Using forex signals does not eliminate these risks; it simply changes the method of decision-making. Signal providers are not regulated in the same way as brokers, and many operate with little to no oversight.

Key Risks

Performance Risk

Signal providers may have winning streaks followed by losing streaks. Past performance does not guarantee future results, and even the best analysts experience drawdowns.

Execution Risk

Even with a perfect signal, your broker's spreads, slippage, and execution speed can affect your actual fills, reducing profitability or increasing losses.

Fraud Risk

Scam signal providers fabricate results, sell manipulated backtests, or simply disappear with subscription fees. The CFTC's RED List and NFA's BASIC system are essential resources for checking provider backgrounds.

Over-Reliance Risk

Becoming dependent on signals without developing your own analytical skills can leave you vulnerable if the provider's performance declines or the service ceases.

Practical Risk Controls

ⓘ Regulatory reminder: The CFTC and NFA provide free educational resources on forex trading and fraud prevention. Always verify current rules, fees, spreads, rates, broker availability, and platform terms with the relevant authority or provider. Rules change over time, and you should confirm the latest information before trading.

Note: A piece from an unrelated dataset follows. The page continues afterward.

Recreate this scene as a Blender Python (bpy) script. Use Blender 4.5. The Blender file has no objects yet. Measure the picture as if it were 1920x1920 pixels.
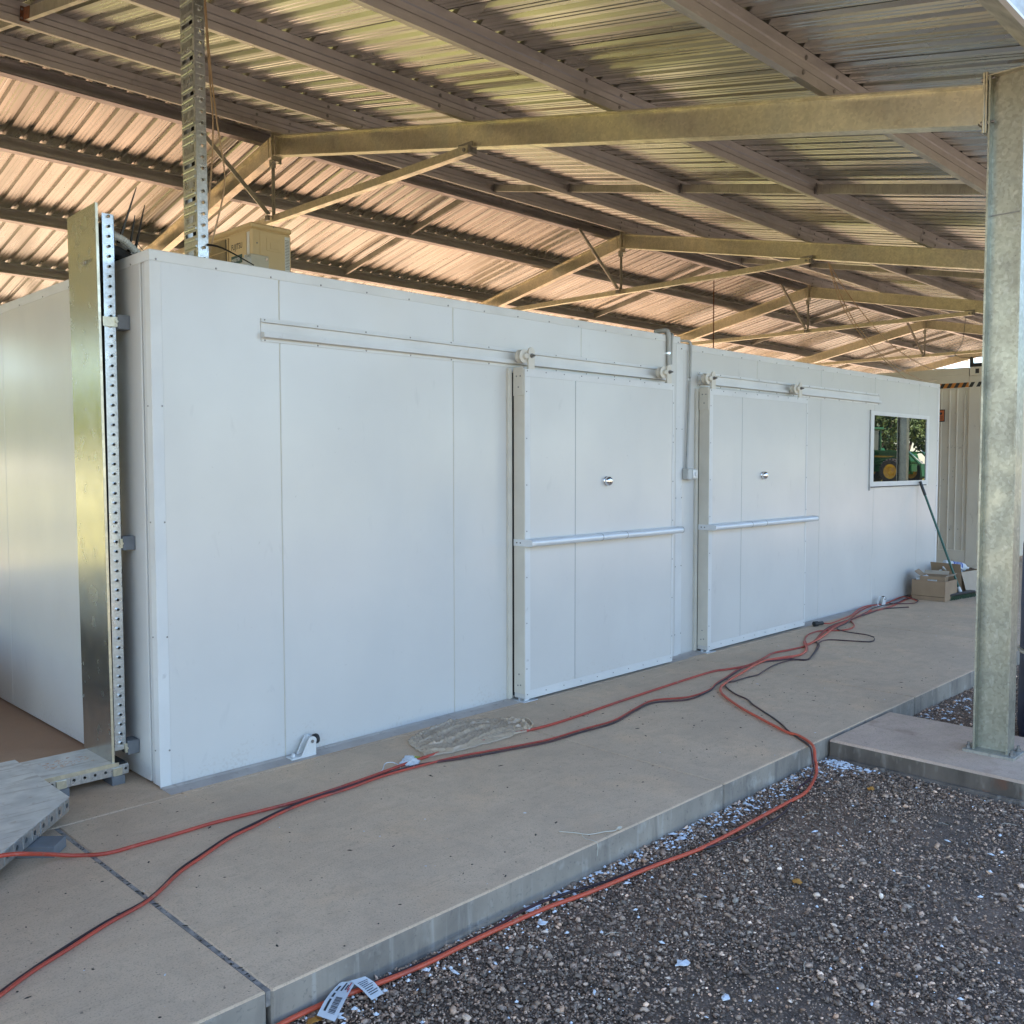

Frequently Asked Questions

Q: What exactly is a forex signal?

A forex signal is a trade recommendation or alert that suggests a specific action—buy, sell, or close—on a currency pair at a given price and time. Signals are typically generated by professional traders, algorithmic systems, or AI-powered platforms and are delivered via SMS, email, mobile apps, or dedicated signal platforms.

Q: How are forex signals generated?

Forex signals are generated through either technical analysis (chart patterns, indicators, price action), fundamental analysis (economic news, central bank decisions), or a hybrid of both. Many modern signal providers use algorithmic trading systems that scan multiple currency pairs and time frames to identify high-probability setups.

Q: Are forex signal services regulated?

Signal providers are not always directly regulated, but the brokers they recommend are. In the US, the CFTC and NFA regulate forex brokers, while the SEC may regulate investment advisers. In the UK, the FCA oversees forex brokers and certain signal services. Always check the regulatory status of any signal provider before subscribing.

Q: How do I evaluate a forex signal provider?

Key evaluation criteria include: verified track record (third-party audited), win rate and risk-reward ratio, trade frequency, transparent performance reporting, risk management practices (stop-losses, take-profits), communication method, community reputation, and customer support. Always demand verified results, not just sales pitches.

Q: What is a signal scam in forex trading?

A signal scam is a fraudulent operation where a provider sells signals that are either fabricated, back-tested without real execution, or based on manipulated data. Common red flags include promises of guaranteed profits, unrealistic win rates (over 90%), pressure to sign up quickly, and lack of verified performance records.

Q: Can I use forex signals with any broker?

Most manual signals can be executed with any broker that supports the currency pair. However, some signal providers partner with specific brokers, and social trading or copy-trading platforms (like MetaTrader Signals) require compatibility with the provider's software. Always verify execution conditions with your broker.

Q: What are the main risks of using forex signals?

Key risks include: over-reliance on third-party decisions, lack of understanding of the underlying rationale, poor execution due to slippage, unfavourable pricing, the provider's inconsistent performance, and the potential for fraud. The CFTC warns that forex trading is highly speculative and not suitable for all investors.

Q: How can I avoid forex signal fraud?

To avoid fraud: verify the provider's track record through a third-party audit or MyFxBook; look for real-time results; never pay for signals based on promises of guaranteed returns; check the NFA BASIC system for any disciplinary actions; and read independent reviews. The CFTC maintains a RED List of firms to avoid.